Fobia- I've probably worked more on Audis than on anything else. Some 3M stuff works very well on them (the old PI-III stuff) but generally I'd lean towards Menzerna, Optimum, or Hi-Temp. The Hi-Temp Extreme Cut Leveler is *very* good for the aggressive work and you could always finish with something mild from somebody else.



The best I can do for links is say to check out the websites for Top of the Line Auto Detailing Supplies and Classic Motoring Accessories - Car Care and Detailing Supplies . Sorry that's so vague but I haven't had to buy anything for a long time and I dunno what the latest recommendation oughta be.



LC brand pads work pretty well for me: yellow or orange for cutting, white for medium polishing, gray for finishing. Ditto for the three Meguiar's pads: burgundy for cutting, yellow for polishing, biege for finishing. Nothing fancy but still effective.



It sounds like you used too much product and worked it too long. Generally, if I stop when I oughta (when it's just broken down) the still-damp product wipes off easily, but if I overwork it I have problems buffing off the dried residue.
 
SVR said:
Today's products don't leave swirls in the paint. It must be your technique.

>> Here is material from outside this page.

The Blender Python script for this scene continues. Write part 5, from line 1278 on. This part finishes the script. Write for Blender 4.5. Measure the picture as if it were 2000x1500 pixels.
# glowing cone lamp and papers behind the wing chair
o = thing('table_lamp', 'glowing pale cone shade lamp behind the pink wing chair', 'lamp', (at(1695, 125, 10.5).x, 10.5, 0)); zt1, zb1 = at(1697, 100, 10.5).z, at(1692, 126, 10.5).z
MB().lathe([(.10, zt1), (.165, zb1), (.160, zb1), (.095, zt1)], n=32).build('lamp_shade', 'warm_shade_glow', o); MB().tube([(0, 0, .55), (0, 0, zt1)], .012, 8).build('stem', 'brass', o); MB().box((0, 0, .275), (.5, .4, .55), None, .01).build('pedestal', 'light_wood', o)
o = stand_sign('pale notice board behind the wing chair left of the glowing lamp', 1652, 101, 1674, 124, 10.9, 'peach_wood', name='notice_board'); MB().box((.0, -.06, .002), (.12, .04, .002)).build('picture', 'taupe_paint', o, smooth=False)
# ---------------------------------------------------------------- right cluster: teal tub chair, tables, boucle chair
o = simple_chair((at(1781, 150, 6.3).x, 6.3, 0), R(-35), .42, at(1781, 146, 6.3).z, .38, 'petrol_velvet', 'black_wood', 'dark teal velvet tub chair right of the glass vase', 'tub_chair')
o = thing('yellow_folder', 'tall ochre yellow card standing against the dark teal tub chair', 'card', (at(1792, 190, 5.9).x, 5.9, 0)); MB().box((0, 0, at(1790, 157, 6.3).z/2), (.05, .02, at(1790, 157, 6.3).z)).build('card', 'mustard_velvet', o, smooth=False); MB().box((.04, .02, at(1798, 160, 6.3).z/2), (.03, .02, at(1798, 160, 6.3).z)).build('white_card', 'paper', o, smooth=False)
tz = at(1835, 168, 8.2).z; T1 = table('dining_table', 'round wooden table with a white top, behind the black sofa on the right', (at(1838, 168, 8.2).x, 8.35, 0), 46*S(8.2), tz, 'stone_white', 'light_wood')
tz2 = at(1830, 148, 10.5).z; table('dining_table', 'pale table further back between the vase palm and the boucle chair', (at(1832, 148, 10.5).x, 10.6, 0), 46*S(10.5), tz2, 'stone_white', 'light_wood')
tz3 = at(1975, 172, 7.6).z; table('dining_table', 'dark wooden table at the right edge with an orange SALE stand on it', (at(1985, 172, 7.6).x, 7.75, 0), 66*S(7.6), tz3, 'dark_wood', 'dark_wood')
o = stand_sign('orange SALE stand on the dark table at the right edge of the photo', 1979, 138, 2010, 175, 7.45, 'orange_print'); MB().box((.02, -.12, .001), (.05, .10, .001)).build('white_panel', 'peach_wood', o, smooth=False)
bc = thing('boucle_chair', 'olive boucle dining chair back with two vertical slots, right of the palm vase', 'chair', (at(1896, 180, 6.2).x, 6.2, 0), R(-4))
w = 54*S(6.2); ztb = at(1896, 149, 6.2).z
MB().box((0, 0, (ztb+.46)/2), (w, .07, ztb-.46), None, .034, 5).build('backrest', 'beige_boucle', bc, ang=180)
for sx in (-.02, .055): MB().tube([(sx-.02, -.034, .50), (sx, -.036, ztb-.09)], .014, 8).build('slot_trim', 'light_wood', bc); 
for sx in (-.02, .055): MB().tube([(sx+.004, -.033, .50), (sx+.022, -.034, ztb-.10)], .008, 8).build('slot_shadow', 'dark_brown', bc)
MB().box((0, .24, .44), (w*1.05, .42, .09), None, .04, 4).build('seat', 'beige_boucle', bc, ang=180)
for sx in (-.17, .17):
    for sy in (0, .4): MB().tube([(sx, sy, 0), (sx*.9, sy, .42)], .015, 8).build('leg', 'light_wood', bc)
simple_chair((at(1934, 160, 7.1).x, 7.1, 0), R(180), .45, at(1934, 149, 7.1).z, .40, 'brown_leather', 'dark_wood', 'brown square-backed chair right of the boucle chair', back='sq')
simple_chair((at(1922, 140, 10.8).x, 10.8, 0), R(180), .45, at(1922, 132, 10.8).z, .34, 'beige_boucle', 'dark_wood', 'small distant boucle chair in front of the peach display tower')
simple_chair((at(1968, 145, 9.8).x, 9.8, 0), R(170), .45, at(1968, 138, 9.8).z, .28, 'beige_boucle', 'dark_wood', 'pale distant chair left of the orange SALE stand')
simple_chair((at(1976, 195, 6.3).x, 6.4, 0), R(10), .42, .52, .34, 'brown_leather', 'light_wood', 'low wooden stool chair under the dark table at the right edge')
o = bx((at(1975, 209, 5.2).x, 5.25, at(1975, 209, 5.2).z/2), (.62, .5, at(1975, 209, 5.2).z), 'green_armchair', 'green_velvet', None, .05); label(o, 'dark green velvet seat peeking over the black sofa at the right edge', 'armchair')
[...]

Ive never put swirling into a cars paint with any level of correction by machine.

Not even with powergloss.



Maybe 20 years ago or more it would as that stuff was nasty crap but today it's not a problem

The only thing you could do is hologramming



When I first started using the rotary I didn't break down the polish enough and it would leave swirls in the paint. I even had this happen with RMG and a black LC finishing pad. I had too much RMG on the pad and it put swirls in the paint, so I gave it a spritz with water and kept polishing and the swirls went away. Too much polish will cause swirls with a rotary.